Death Squad London by Jack Gerson
If you are into thrillers and murder and suspense type books you will not regret taking a look at this one.
The story is set in London in 1936 and follows the hero, a German refugee by the name of Ernst Lohmann. Ernst was formerly a top detective in Berlin but was forced to leave the country because of his opposition to the Nazi regime.
In London he lives one step above the poverty line, but when an old Jew's daughter supposedly commits suicide, and the courts confirm that verdict, the father asks Lohmann to investigate.
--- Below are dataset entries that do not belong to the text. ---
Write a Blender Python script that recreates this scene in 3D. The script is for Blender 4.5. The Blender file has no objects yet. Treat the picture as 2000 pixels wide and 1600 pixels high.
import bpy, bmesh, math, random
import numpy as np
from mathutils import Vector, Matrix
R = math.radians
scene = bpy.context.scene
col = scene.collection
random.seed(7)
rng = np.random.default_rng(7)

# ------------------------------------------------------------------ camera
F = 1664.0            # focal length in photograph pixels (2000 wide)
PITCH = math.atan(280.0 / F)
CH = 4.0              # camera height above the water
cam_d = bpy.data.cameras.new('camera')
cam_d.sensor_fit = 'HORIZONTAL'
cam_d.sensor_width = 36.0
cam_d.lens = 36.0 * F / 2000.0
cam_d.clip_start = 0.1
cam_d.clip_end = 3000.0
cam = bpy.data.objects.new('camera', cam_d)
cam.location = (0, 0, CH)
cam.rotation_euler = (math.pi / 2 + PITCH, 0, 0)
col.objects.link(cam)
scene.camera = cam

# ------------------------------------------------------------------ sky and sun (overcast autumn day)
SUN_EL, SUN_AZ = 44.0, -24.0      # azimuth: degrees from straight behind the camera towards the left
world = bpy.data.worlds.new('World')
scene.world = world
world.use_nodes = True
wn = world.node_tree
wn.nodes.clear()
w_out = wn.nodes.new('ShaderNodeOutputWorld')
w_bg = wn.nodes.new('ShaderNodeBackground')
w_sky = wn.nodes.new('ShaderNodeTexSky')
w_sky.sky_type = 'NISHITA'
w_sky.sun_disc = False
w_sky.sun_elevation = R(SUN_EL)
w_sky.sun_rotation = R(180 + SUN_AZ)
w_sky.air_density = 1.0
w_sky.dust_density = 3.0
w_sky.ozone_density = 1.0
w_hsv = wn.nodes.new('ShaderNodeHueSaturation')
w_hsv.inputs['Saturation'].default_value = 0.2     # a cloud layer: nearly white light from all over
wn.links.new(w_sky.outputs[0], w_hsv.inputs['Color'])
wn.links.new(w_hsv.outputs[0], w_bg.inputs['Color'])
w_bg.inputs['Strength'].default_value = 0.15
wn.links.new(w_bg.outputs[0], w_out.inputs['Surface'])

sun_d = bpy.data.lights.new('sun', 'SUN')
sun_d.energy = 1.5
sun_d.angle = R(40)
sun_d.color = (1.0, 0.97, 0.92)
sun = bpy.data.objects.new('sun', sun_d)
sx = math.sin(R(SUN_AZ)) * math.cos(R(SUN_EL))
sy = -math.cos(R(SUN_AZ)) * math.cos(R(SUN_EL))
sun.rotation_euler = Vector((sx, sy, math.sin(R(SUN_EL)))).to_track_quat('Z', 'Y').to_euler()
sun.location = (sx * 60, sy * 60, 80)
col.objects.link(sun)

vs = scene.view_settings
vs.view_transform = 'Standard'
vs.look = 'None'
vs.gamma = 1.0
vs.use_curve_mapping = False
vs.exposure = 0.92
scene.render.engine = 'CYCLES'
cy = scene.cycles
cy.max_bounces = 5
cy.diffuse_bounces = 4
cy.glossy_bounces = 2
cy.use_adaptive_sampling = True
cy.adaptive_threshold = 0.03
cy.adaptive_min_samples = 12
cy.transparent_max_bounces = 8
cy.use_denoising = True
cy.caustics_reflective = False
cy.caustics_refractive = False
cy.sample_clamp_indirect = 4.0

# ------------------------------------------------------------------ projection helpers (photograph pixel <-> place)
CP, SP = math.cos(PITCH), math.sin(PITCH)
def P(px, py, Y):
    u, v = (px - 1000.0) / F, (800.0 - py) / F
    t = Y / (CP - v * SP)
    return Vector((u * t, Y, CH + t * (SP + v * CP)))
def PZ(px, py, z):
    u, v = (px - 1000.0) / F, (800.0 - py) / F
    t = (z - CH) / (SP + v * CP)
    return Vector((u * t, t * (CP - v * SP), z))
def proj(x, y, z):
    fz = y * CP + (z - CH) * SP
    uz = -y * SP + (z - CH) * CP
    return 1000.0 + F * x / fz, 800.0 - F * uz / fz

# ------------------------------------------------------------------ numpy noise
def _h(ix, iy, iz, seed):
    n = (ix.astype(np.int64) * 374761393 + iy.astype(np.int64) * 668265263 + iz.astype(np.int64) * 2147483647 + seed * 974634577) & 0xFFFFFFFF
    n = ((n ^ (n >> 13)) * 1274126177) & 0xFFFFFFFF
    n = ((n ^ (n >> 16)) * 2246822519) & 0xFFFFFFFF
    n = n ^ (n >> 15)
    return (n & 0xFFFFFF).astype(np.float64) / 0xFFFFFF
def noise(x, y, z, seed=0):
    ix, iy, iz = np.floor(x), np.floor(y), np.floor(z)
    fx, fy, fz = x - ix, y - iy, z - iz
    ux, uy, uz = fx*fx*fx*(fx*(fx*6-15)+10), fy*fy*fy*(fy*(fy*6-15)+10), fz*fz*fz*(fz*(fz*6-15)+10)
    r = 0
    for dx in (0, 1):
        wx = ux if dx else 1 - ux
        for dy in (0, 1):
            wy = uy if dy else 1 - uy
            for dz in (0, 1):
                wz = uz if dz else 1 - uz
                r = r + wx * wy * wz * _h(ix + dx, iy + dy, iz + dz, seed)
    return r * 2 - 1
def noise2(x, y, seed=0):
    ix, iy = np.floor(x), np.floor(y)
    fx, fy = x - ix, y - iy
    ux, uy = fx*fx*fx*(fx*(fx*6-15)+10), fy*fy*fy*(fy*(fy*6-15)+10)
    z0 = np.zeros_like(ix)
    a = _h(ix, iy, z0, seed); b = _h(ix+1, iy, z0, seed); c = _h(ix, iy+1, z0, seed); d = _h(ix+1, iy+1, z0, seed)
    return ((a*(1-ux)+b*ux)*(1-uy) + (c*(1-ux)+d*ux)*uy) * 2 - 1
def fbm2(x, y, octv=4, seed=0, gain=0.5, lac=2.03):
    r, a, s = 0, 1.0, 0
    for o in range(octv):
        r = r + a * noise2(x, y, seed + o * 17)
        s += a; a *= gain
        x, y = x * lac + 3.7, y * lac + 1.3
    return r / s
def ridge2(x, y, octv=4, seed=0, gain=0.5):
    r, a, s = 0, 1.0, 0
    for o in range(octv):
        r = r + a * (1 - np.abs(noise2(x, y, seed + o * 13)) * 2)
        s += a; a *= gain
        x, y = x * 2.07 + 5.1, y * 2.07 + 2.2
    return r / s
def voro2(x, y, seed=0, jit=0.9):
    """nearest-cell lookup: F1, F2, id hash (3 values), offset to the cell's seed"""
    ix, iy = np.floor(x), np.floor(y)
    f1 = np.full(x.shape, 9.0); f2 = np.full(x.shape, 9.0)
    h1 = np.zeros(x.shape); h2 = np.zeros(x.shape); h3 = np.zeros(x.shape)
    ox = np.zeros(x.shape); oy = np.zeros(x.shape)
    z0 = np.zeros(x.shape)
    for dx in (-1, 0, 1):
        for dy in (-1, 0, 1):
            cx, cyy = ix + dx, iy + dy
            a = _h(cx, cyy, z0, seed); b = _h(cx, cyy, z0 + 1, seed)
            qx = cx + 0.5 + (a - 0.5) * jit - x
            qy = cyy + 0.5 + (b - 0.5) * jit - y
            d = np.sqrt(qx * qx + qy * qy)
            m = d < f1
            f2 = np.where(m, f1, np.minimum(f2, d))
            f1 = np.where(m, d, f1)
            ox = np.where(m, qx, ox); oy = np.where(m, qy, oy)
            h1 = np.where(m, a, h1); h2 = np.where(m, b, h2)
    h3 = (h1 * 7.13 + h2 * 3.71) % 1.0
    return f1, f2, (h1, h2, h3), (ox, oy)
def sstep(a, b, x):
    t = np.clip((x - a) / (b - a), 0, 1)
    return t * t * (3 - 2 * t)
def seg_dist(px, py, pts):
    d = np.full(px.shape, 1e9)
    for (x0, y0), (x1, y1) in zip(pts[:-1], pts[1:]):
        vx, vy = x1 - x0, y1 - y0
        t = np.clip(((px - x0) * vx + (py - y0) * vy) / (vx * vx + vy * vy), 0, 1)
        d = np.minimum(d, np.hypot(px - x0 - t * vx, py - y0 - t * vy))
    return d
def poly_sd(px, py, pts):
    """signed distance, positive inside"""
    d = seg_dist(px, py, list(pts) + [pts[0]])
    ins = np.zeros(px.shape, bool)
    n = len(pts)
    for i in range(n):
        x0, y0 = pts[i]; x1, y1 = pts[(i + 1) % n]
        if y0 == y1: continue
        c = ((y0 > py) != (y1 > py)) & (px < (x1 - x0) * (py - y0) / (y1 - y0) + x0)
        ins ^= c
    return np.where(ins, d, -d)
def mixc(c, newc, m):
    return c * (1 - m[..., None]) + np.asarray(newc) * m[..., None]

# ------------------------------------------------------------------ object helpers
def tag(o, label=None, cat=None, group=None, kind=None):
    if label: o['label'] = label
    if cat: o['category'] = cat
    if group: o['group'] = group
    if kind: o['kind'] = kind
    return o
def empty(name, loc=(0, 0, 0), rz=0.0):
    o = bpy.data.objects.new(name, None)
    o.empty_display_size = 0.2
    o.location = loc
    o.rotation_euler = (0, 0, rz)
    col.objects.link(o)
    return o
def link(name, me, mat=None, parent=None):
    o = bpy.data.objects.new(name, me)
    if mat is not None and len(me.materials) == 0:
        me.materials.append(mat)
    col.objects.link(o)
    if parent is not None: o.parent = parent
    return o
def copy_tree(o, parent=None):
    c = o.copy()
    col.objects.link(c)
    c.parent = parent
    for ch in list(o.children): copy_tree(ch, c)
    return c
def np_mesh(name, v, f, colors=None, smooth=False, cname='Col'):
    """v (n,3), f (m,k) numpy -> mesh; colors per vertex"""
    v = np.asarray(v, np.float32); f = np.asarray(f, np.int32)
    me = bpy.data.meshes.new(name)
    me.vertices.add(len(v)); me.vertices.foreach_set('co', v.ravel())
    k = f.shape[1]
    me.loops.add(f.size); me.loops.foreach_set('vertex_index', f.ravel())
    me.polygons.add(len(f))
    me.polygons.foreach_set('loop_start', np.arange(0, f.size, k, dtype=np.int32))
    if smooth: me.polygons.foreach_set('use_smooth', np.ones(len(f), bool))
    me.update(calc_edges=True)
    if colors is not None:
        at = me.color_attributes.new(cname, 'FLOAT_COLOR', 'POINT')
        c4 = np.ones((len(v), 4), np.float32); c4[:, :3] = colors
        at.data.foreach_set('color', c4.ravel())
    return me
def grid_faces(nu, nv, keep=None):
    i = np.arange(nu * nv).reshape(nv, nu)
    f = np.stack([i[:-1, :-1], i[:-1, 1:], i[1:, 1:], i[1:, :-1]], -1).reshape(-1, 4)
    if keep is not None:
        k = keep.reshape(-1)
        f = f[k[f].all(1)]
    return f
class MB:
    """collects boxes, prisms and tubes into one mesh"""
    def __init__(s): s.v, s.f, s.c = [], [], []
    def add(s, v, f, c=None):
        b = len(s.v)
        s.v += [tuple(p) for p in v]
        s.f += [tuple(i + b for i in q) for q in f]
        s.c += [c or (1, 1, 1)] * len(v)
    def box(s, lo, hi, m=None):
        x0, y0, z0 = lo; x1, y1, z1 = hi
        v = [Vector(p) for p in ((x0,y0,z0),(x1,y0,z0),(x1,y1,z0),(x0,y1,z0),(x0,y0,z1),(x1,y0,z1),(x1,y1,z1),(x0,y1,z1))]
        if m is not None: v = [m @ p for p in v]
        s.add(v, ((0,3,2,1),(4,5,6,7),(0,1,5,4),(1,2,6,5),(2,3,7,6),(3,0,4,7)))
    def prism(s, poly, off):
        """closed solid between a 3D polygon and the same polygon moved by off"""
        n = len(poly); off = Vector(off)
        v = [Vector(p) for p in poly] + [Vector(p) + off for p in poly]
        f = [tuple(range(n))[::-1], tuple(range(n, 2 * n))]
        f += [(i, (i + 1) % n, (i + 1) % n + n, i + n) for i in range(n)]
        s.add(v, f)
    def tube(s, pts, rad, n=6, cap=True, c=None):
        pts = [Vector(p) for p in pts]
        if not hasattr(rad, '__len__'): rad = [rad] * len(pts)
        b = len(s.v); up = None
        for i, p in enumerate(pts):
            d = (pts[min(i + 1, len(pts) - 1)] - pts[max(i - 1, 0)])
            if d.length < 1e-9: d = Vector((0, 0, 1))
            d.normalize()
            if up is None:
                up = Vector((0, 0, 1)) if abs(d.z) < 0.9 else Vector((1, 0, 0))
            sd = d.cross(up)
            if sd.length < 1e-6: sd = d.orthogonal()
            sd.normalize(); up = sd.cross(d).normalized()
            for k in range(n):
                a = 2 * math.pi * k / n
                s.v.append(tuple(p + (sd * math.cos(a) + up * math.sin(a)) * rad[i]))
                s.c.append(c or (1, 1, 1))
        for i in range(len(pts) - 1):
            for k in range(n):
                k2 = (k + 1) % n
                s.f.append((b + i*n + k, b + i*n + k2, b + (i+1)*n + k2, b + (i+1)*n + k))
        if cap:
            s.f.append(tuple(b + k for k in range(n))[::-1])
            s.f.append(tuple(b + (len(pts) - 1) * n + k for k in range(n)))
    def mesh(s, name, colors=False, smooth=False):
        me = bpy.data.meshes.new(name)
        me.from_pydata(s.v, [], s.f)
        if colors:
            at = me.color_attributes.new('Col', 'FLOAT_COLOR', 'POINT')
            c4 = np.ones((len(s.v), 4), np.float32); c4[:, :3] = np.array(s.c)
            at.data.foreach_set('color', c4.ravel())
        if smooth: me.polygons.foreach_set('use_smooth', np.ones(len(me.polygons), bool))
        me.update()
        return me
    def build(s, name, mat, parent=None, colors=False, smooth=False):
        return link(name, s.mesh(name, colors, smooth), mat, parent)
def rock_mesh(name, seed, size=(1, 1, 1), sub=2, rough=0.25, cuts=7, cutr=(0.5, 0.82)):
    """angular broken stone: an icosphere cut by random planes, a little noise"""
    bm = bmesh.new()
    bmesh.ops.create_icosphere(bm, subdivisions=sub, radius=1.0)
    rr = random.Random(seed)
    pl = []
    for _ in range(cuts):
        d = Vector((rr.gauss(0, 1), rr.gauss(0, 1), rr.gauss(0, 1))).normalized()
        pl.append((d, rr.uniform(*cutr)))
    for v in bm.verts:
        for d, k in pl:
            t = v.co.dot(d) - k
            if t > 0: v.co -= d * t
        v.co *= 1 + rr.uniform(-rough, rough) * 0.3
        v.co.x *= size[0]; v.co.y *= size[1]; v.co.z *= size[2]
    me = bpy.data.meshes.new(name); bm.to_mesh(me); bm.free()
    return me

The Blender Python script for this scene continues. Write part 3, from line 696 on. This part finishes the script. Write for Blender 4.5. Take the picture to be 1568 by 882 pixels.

And investigate he does, and along the way he meets and falls in love with the late girl's best friend. She is a wealthy heiress with connections to the government, and it is not long before Ernst is meeting and questioning the out-of-office Winston Churchill, the Prime Minister himself, Stanley Baldwin, and even the uncrowned King Edward VIII, he of Mrs Simpson and abdication fame and all that.
In the course of his enquiries he discovers a gigantic conspiracy that I am not going to elaborate further about here. Suffice to say, the story rattles along at a cracking pace and accurately portrays the spirit of the times, from the Cable Street riots against Oswald Mosley's blackshirts, to pre-war German spies on hiking holidays throughout England, checking out airfields and the like.
There are a couple of minor errors within. The author repeatedly talks of "New Scotland Yard", when surely it was just Scotland Yard back then, and the wail of sirens from the police cars. Even I can remember the rather genteel continuous bell that English police cars rather reluctantly exuded. Sirens there were not!
But we can forgive these minor faults because theis book is a cracking good read and most enjoyable too. If you enjoy it as I did, you could maybe seek out the sister book too, Death's Head Berlin.